Sarah Morris’ “Course Correction” was Inspired by Illness

By Andrew Ellis, Editor-in-Chief

Getting sick sucks. It’s even worse if you’re an artist that’s been on a roll. You have ideas but your pen feels like a 90-pound dumbbell, and it takes all your energy to write one word. You have ideas, but your body responds with, “No, give me warm bed now!”

It was an illness that knocked Sarah Morris down. She was closing in on the peak of Mount Creativity, and then started falling and hitting every single rock on the way down.

“I had recently gone through a period where I felt like I was rolling along in an upward pace,” Morris says. “And then I came down with this illness I could not shake and felt like I took a big tumble.”

When she finally gotten rid of her illness she got a prompt from her songwriting group. The word was ‘edge.’ Inspiration struck in an instant.

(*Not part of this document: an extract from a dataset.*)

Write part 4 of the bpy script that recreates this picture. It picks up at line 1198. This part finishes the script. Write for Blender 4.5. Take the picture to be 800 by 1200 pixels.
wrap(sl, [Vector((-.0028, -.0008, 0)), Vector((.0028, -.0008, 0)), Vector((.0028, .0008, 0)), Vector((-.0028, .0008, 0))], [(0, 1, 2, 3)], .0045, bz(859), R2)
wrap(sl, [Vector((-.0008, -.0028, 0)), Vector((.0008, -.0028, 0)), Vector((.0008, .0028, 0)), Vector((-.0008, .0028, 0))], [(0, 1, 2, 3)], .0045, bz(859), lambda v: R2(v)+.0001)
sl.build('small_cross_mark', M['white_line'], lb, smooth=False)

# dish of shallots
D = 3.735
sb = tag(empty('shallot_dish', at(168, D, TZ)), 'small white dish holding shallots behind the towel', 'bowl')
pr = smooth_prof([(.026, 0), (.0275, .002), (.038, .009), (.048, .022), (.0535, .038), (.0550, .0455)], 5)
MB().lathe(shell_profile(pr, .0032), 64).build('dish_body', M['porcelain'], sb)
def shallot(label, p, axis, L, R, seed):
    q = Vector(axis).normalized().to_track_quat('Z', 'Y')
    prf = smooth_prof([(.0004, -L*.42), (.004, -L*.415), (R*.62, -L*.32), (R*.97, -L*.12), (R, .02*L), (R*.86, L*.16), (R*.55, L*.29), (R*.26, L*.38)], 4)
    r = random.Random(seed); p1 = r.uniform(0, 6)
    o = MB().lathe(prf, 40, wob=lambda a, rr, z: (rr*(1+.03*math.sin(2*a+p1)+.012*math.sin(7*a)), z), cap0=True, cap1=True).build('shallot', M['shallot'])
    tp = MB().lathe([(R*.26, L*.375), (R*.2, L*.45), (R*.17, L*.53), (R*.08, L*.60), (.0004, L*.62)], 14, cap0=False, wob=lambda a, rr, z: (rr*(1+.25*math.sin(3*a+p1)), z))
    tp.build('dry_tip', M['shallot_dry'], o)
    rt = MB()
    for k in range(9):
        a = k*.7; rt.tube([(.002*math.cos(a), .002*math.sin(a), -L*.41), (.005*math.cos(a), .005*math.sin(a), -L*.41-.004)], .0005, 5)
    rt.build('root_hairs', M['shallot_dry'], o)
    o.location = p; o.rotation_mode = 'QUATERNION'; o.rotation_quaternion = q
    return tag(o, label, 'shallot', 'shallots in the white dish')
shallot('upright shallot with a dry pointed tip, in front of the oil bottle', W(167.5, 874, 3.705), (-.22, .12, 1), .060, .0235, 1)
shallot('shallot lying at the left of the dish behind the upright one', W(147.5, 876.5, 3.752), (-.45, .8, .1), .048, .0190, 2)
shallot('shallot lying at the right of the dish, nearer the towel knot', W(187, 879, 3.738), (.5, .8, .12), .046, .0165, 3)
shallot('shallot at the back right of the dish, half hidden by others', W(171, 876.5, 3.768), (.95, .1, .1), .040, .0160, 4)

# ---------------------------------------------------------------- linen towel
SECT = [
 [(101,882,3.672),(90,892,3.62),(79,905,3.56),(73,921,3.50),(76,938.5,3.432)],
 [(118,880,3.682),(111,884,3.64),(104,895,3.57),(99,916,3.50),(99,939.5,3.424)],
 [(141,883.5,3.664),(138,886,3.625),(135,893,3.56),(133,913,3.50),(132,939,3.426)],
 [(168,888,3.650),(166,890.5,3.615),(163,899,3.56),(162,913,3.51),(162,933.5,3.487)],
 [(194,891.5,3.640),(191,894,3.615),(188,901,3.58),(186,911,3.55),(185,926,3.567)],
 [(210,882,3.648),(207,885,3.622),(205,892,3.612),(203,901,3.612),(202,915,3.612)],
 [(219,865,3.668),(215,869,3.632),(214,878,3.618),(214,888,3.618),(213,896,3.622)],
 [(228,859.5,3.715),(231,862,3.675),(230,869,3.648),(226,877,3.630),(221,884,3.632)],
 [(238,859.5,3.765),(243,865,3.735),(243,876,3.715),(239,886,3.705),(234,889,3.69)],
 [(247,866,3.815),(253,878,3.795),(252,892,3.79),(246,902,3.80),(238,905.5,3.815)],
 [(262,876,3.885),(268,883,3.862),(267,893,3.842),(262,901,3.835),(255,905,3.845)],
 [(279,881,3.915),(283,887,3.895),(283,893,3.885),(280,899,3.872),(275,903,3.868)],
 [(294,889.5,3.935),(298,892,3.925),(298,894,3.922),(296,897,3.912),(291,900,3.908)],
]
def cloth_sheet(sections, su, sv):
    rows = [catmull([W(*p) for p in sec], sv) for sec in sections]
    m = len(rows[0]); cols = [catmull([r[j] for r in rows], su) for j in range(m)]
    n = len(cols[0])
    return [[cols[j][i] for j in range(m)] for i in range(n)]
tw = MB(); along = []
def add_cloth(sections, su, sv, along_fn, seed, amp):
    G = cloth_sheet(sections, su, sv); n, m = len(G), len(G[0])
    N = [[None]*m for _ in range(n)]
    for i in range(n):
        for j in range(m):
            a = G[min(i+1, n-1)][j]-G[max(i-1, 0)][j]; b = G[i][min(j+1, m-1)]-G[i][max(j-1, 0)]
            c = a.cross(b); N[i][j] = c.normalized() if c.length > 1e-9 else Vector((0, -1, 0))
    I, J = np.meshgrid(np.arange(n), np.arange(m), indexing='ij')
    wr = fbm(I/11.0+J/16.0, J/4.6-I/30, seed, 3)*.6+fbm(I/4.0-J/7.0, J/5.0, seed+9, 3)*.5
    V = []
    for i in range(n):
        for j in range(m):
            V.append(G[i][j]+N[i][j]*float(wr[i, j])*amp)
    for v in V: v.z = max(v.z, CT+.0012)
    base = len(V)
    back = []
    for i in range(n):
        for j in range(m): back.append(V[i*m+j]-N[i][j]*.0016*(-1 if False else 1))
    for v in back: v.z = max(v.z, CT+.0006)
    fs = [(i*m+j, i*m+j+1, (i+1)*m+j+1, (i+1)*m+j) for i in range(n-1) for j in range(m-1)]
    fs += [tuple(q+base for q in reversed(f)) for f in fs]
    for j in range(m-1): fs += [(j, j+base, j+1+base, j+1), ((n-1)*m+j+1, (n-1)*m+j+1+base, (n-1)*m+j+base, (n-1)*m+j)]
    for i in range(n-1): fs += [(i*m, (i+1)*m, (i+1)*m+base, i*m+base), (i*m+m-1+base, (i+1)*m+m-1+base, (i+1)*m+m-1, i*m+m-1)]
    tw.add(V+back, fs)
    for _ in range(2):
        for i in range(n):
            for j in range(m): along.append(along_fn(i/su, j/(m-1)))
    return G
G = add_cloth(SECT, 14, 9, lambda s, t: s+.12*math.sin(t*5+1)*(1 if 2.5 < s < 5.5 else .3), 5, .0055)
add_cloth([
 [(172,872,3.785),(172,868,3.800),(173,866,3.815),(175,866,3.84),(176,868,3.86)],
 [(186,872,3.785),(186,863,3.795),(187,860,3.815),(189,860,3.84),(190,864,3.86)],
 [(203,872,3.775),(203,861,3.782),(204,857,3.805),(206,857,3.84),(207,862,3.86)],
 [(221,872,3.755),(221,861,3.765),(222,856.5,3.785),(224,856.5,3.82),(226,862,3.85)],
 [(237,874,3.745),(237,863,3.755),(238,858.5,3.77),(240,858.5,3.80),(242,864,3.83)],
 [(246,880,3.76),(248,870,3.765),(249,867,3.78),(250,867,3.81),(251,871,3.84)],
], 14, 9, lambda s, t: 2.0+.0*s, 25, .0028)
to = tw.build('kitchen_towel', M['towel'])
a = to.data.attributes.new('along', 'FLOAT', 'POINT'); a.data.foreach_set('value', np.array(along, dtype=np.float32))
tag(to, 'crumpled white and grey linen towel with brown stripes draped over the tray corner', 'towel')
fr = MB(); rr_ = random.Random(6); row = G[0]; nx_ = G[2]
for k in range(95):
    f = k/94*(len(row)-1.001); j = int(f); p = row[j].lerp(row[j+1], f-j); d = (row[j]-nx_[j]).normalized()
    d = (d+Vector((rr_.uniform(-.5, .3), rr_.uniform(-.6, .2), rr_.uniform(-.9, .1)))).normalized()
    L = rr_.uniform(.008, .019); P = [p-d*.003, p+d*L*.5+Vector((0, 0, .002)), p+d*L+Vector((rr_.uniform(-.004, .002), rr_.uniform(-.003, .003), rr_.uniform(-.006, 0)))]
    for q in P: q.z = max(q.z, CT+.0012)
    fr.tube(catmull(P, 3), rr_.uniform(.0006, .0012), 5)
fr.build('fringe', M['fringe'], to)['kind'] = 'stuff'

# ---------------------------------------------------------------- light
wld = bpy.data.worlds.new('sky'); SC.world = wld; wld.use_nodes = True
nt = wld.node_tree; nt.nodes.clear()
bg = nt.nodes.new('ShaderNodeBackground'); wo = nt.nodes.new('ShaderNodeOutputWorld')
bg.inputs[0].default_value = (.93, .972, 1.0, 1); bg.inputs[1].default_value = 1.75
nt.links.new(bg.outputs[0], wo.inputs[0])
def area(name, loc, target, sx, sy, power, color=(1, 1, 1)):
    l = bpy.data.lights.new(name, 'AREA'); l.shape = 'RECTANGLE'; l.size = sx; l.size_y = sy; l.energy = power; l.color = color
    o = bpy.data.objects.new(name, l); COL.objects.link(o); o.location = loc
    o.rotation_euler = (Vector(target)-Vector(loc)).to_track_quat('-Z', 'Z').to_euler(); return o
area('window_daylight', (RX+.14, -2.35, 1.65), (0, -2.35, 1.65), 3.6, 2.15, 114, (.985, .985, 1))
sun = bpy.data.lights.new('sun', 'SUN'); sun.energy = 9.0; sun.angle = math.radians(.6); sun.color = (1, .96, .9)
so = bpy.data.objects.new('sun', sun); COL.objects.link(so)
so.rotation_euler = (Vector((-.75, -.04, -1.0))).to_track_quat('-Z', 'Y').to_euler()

“The first line, ‘It was paper thin, if I had ever had one at all – how am I supposed to hold on to an edge so small,’ just came out,” she says of writing “Course Correction.”

She kept following the idea of when life gives you lemons you make lemonade. But for her song it transformed into “When you start falling, throw your arms out to make it look like flying.”

“The last line of the chorus is, ‘Now feels like the perfect time to once again begin,” she says. “I tell myself that on the regular. Any time is the right time to make a fresh start.”